■ **DATA SHOWN**:
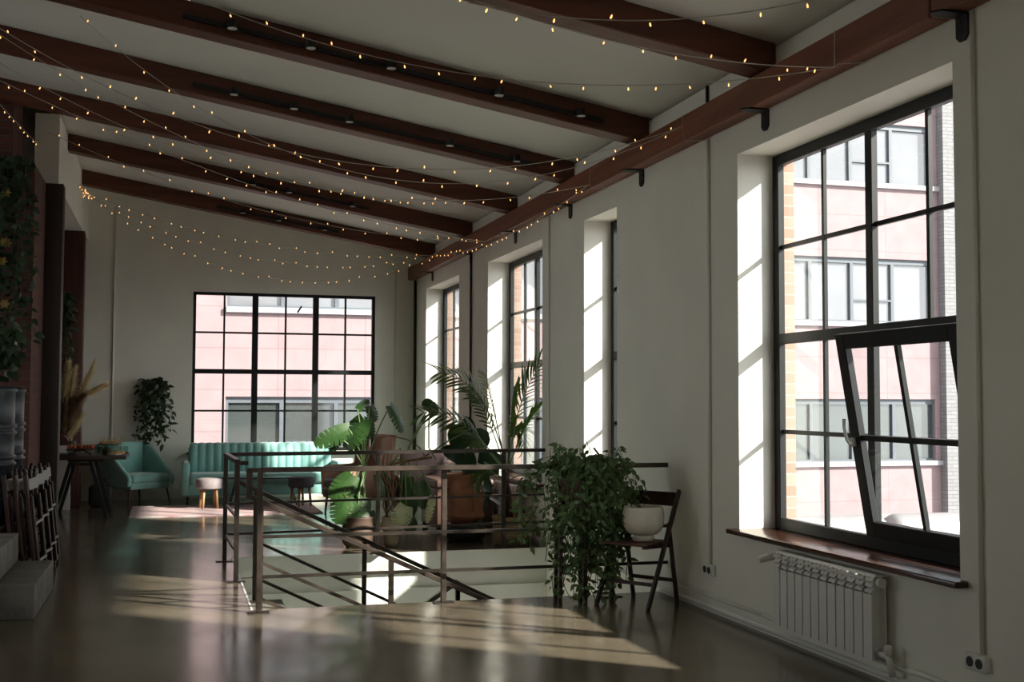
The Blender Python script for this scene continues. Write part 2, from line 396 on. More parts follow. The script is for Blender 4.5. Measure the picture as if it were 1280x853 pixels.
# brick return wall
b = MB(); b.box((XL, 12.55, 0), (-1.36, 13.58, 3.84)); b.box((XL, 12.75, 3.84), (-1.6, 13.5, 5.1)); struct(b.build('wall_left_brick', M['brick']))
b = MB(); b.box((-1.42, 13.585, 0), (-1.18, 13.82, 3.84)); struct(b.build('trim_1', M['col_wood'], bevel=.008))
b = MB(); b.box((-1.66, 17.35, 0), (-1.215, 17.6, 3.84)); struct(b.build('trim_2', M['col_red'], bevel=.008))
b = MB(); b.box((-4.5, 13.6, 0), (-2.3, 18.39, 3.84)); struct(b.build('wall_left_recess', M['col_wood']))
# stairwell walls
b = MB()
b.box((PX0, PY1 - .012, -.19), (XR, PY1 - .0005, -.001))
struct(b.build('trim_3', M['pit']))
b = MB(); b.box((PX0 - .2, PY1 + .055, -3.3), (XR, PY1 + .3, -.19)); b.box((PX0 - .2, PY1+.02, -.52), (XR, PY1 + .3, -.36)); struct(b.build('wall_stairwell_far', M['pit']))
b = MB(); b.box((PX0 - .25, PY0 - .25, -3.3), (PX0 - .005, PY1 + .3, -.2)); struct(b.build('wall_stairwell_left', M['pit']))
b = MB(); b.box((PX0 - .25, PY0 - .25, -3.3), (XR, PY0 - .005, -.2)); struct(b.build('wall_stairwell_near', M['pit']))
b = MB(); b.box((PX0 - .25, PY0 - .25, -3.4), (4.0, PY1 + .3, -3.3)); struct(b.build('floor_lower', M['pit']))
# worn white paint line along the left edge of the opening
b = MB(); b.box((PX0 - .012, PY0, 0.0005), (PX0 + .002, PY1, .004)); struct(b.build('trim_4', M['white']))
# stairs going down to the right
b = MB()
for i in range(17):
    z = -.19 * (i + 1) * .8
    if z < -3.2: break
    x = PX0 + .31 * i
    b.box((x, 8.78, z - .2), (min(x + .32, 3.69), 9.95, z))
    if x + .32 > 3.6: break
tag(b.build('staircase', M['concrete']), 'concrete stairs going down inside the stairwell opening', 'stairs')

# ------------------------------------------------------------------ ceiling beams
RY = [6.80, 8.90, 10.75, 12.70, 14.78, 17.05]
RL = ['sloping red-brown ceiling beam nearest the viewer, above the tilted window',
      'sloping red-brown ceiling beam with five black spots, second from the viewer',
      'sloping red-brown ceiling beam with five spots running towards the narrow window',
      'sloping red-brown ceiling beam without spotlights that rests over the white column',
      'sloping red-brown ceiling beam second from the far wall, carrying three spots',
      'sloping red-brown ceiling beam closest to the far wall above the big window']
def rafter(y, x0, label, ):
    b = MB(); w = .20; x1 = 3.695
    pts = []
    for yy in (y - w/2, y + w/2):
        pass
    b.hexa([(x0, y-w/2, raf_z(x0)), (x1, y-w/2, raf_z(x1)), (x1, y+w/2, raf_z(x1)), (x0, y+w/2, raf_z(x0)),
            (x0, y-w/2, ceil_z(x0)-.001), (x1, y-w/2, ceil_z(x1)-.001), (x1, y+w/2, ceil_z(x1)-.001), (x0, y+w/2, ceil_z(x0)-.001)])
    return tag(b.build('ceiling_beam', M['beam'], bevel=.008, seg=1), label, 'beam', 'sloping ceiling beams')
for y, l in zip(RY, RL):
    rafter(y, -1.238 if y > 14 else (-4.58 if y < 12 else -4.5), l)
rafter(4.85, -4.58, 'sloping red-brown ceiling beam over the viewer, out at the top edge')
b = MB(); b.box((3.585, -3.9, 3.40), (3.698, 4.95, 3.598)); b.box((3.575, 4.95, 3.40), (3.698, YF - .005, 3.598))
tag(b.build('wall_plate_beam', M['beam_y'], bevel=.006, seg=1), 'long red-brown timber running along the right wall above the windows', 'beam')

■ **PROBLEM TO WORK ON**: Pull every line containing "struct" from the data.

■ **RIGHT ANSWER**:
b = MB(); b.box((XL, 12.55, 0), (-1.36, 13.58, 3.84)); b.box((XL, 12.75, 3.84), (-1.6, 13.5, 5.1)); struct(b.build('wall_left_brick', M['brick']))
b = MB(); b.box((-1.42, 13.585, 0), (-1.18, 13.82, 3.84)); struct(b.build('trim_1', M['col_wood'], bevel=.008))
b = MB(); b.box((-1.66, 17.35, 0), (-1.215, 17.6, 3.84)); struct(b.build('trim_2', M['col_red'], bevel=.008))
b = MB(); b.box((-4.5, 13.6, 0), (-2.3, 18.39, 3.84)); struct(b.build('wall_left_recess', M['col_wood']))
struct(b.build('trim_3', M['pit']))
b = MB(); b.box((PX0 - .2, PY1 + .055, -3.3), (XR, PY1 + .3, -.19)); b.box((PX0 - .2, PY1+.02, -.52), (XR, PY1 + .3, -.36)); struct(b.build('wall_stairwell_far', M['pit']))
b = MB(); b.box((PX0 - .25, PY0 - .25, -3.3), (PX0 - .005, PY1 + .3, -.2)); struct(b.build('wall_stairwell_left', M['pit']))
b = MB(); b.box((PX0 - .25, PY0 - .25, -3.3), (XR, PY0 - .005, -.2)); struct(b.build('wall_stairwell_near', M['pit']))
b = MB(); b.box((PX0 - .25, PY0 - .25, -3.4), (4.0, PY1 + .3, -3.3)); struct(b.build('floor_lower', M['pit']))
b = MB(); b.box((PX0 - .012, PY0, 0.0005), (PX0 + .002, PY1, .004)); struct(b.build('trim_4', M['white']))